© JUNGE FREIHEIT Verlag GmbH & Co.  www.jungefreiheit.de    46/02 08. November 2002


LOCKERUNGSÜBUNGEN
Perspektiven
Karl Heinzen

Das Ergebnis der türkischen Parlamentswahlen sollte alle diejenigen beschämen, die der parlamentarischen Demokratie besserwisserisch vorwerfen, sie sei zu einer fundamentalen Erneuerung nicht in der Lage. Offenkundig ist es nicht sie, die auf die Anklagebank gehört, sondern der Wähler, der seine Chancen nicht zu nutzen weiß. Auch in den alten Demokratien des Westens ist es institutionell keineswegs ausgeschlossen, daß die Bürger Politiker, denen sie nicht mehr trauen, in die Wüste schicken und im Bedarfsfall sogar eine ganz neue Parteienlandschaft entstehen lassen. Dies unterbleibt jedoch, weil sich die Menschen entweder ohnmächtig fühlen oder aber Angst haben, eine zwar unpopuläre, im Ausmaß ihres Scheiterns aber berechenbare politische Klasse gegen neue Gesichter einzutauschen, die, wenn ihre Motive nachvollziehbar sein sollten, auch nur die eigene Bereicherung im Sinn haben dürften.
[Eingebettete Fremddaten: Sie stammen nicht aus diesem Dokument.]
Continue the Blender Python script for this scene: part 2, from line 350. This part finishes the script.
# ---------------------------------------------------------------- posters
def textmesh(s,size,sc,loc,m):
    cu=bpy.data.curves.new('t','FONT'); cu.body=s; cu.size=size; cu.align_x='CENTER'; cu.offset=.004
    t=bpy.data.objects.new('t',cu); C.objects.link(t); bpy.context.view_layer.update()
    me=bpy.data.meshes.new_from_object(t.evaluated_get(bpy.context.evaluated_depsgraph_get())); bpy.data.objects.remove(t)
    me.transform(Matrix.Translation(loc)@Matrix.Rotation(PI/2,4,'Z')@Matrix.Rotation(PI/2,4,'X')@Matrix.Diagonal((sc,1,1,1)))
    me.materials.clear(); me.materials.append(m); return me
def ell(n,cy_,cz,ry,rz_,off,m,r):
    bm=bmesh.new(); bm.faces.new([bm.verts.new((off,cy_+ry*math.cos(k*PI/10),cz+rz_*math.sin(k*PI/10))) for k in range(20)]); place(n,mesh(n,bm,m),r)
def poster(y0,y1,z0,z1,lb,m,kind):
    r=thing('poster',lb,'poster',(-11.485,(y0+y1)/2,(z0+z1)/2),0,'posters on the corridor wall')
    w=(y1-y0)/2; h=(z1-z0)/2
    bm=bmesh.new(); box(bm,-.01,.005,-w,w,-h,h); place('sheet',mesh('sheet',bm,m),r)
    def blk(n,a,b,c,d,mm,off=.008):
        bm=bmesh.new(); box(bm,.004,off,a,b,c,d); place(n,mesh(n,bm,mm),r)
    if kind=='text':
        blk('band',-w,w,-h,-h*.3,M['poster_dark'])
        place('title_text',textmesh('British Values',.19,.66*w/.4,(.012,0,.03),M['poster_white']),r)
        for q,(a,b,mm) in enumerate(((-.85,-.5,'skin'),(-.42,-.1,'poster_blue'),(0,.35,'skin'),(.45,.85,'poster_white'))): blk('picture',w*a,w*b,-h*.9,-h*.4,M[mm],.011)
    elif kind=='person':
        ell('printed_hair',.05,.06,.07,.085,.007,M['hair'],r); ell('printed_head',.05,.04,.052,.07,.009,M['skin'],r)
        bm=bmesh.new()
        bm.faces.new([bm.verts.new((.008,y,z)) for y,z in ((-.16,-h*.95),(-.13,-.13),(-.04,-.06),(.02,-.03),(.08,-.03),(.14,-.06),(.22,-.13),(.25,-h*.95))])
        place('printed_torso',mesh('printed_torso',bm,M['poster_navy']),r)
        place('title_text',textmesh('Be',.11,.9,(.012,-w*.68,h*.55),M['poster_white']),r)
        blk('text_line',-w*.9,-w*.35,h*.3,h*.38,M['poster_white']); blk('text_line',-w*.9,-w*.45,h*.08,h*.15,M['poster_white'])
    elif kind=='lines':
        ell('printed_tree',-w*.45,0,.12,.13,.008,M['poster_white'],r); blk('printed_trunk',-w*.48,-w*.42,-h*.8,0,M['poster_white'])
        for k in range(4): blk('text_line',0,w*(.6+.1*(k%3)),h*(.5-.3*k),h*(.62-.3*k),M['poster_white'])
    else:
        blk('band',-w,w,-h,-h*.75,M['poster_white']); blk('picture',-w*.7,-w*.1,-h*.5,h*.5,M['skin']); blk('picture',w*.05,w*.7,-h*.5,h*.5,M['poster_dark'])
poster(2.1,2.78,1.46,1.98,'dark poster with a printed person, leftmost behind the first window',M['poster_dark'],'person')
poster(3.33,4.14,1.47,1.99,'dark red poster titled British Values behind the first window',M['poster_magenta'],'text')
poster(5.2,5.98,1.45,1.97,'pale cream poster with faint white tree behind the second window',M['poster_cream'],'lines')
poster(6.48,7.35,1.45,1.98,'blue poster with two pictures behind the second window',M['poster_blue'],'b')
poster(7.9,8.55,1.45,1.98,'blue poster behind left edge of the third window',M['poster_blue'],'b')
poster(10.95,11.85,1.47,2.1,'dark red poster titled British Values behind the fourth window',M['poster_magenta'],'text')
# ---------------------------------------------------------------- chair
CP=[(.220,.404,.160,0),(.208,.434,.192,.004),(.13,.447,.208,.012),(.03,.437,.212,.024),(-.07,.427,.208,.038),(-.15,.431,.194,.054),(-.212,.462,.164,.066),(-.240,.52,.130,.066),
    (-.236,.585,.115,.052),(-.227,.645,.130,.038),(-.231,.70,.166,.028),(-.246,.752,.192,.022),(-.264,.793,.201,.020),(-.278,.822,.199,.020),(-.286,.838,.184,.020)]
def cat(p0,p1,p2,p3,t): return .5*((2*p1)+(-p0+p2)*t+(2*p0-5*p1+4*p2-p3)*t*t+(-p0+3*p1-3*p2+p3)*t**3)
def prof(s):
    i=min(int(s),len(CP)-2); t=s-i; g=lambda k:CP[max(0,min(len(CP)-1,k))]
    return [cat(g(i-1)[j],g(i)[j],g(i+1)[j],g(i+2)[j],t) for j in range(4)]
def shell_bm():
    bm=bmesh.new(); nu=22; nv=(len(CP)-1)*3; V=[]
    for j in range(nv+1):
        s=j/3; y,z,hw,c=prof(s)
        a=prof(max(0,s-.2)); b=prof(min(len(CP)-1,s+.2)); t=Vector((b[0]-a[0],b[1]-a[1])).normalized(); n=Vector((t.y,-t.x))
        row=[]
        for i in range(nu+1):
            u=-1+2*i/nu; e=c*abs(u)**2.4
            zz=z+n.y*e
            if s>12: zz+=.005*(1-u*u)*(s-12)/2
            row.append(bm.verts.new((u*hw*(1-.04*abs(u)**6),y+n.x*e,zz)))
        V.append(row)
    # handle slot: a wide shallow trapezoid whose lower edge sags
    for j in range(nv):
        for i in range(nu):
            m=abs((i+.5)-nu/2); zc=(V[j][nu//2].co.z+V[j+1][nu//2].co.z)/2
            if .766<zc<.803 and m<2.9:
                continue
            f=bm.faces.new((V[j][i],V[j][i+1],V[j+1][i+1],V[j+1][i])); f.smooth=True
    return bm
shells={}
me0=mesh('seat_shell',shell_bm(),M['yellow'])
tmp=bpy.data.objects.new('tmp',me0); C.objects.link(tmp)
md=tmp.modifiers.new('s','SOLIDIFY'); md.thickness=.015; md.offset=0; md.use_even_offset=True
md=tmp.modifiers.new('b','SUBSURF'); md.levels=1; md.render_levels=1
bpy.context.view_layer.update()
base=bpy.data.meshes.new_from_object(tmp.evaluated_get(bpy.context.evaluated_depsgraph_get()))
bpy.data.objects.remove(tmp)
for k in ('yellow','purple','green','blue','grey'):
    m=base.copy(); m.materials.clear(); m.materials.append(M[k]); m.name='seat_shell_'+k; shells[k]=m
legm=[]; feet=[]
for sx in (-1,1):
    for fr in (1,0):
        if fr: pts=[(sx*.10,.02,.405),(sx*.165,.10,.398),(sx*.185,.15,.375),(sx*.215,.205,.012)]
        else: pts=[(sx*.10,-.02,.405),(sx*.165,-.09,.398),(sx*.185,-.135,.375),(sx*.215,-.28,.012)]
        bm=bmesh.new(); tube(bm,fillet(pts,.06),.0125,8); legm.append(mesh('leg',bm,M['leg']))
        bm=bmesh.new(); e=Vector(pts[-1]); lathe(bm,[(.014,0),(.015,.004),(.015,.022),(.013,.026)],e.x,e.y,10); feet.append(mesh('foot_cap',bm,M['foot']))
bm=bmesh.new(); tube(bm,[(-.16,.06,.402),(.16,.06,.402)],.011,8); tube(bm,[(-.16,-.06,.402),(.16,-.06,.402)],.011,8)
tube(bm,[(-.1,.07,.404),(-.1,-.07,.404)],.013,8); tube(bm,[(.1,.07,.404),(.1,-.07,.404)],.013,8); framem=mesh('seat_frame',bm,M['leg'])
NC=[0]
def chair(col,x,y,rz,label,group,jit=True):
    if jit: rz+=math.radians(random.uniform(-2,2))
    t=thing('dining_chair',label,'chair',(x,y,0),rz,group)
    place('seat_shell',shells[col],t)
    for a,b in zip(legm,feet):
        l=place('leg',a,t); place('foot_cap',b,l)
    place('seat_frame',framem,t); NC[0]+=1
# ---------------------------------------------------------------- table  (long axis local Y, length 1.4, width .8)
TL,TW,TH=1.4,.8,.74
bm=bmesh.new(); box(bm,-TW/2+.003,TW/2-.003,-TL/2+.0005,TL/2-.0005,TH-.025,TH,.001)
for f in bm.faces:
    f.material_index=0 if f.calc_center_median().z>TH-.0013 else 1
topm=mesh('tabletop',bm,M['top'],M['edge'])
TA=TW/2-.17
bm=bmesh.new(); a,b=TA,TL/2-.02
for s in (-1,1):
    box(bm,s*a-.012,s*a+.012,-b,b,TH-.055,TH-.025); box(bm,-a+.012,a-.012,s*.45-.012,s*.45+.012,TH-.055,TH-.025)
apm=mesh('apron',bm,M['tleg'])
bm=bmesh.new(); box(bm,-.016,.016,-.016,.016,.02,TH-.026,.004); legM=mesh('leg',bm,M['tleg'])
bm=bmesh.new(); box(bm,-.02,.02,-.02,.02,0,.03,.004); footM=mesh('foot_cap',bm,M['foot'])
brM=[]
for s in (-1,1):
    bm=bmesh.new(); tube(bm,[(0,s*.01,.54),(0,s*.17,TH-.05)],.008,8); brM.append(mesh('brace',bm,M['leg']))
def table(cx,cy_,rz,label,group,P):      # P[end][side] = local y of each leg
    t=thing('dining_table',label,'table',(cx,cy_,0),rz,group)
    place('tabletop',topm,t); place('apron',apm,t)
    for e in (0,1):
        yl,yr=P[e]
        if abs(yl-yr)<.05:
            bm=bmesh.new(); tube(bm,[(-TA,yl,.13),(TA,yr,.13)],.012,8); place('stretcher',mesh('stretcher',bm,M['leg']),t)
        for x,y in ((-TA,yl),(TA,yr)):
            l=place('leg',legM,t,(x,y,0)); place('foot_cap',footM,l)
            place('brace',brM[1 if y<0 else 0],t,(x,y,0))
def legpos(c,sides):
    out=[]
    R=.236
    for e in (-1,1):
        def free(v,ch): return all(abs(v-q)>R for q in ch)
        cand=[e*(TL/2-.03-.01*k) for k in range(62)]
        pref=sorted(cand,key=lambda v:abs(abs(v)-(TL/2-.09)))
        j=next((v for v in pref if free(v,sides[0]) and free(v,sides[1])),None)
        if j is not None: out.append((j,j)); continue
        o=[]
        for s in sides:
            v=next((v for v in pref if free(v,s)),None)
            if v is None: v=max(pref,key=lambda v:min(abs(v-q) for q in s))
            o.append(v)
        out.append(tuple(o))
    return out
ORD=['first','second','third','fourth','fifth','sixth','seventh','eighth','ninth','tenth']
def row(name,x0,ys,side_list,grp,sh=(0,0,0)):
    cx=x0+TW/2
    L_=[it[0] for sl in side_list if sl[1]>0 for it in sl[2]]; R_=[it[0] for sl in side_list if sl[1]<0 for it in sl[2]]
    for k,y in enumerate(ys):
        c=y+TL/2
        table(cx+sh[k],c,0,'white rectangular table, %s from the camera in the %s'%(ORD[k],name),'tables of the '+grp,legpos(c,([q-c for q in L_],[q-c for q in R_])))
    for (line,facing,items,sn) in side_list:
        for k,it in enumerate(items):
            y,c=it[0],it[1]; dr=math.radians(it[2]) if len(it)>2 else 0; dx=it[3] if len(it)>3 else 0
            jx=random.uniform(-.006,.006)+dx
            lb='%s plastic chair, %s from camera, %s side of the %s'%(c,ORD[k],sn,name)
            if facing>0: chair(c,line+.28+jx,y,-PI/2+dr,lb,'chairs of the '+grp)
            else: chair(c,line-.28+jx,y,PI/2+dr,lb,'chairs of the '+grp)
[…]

Den mündigen Staatsbürger, der sich seiner Bedeutung gewiß und seiner Verantwortung bewußt ist, diesen Idealtyp des modernen demokratischen Verfassungsstaates, findet man heute nicht in Deutschland, Frankreich oder Großbritannien - und längst auch nicht mehr in Polen, Ungarn oder Rumänien. Man findet ihn in der Türkei. Wo bei uns die Wähler ihren Zynismus und das Desinteresse an der Politik artikulieren, bringen sie zwischen Bosporus und Euphrat den Volkswillen zum Ausdruck. Die Demokratie, auf die der Westen einst so stolz war, hat eine neue Heimat gefunden.

Es ist evident, daß auf diese Weise den Gegnern einer Integration der Türkei in die Europäische Union die Argumente ausgehen. Diesen Beitrittskandidaten weiter zu vertrösten wäre nunmehr sogar das fatale Signal, daß unser Glaube an unsere Ideale nicht mehr ungebrochen ist. Dies ist in einer Zeit, in der die Weichen für die Machtkonstellationen des 21. Jahrhunderts gestellt werden, nicht zu verantworten.
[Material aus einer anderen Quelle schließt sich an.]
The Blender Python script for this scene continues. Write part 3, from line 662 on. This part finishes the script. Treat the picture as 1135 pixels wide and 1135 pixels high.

Die Europäische Union ist keine Bündelung von Interessen, keine bloße Zweckgemeinschaft, die man etwa auch gegen die USA in Stellung bringen könnte, um in kleinlichen Auseinandersetzungen egoistische ökonomische Ziele durchzusetzen. Die Europäische Union ist vielmehr eine Wertegemeinschaft, die Maßstäbe für das Zusammenleben der Menschen setzen und behaupten will. Als solche darf sie sich aber nicht an geographische Grenzen gebunden fühlen. Sie muß offen sein für alle, die zu ihr gehören, wo immer sie auch leben mögen. Die Demokratien Nord- oder Westafrikas dürfen auf lange Sicht genauso wenig ausgegrenzt werden wie jene zentralasiatischen Republiken, die ja schon zuverlässige Partner der Nato geworden sind. Manche von ihnen werden das Selbstvertrauen in ihre demokratische Zukunft erst entwickeln können, wenn wir ihnen diese Perspektive bieten. Sicherlich ist die Offenheit der Europäischen Union nur glaubwürdig, wenn sie sich nicht übernimmt, sondern dem zweiten Schritt den ersten vorangehen läßt. Dieser aber ist die Integration der Türkei.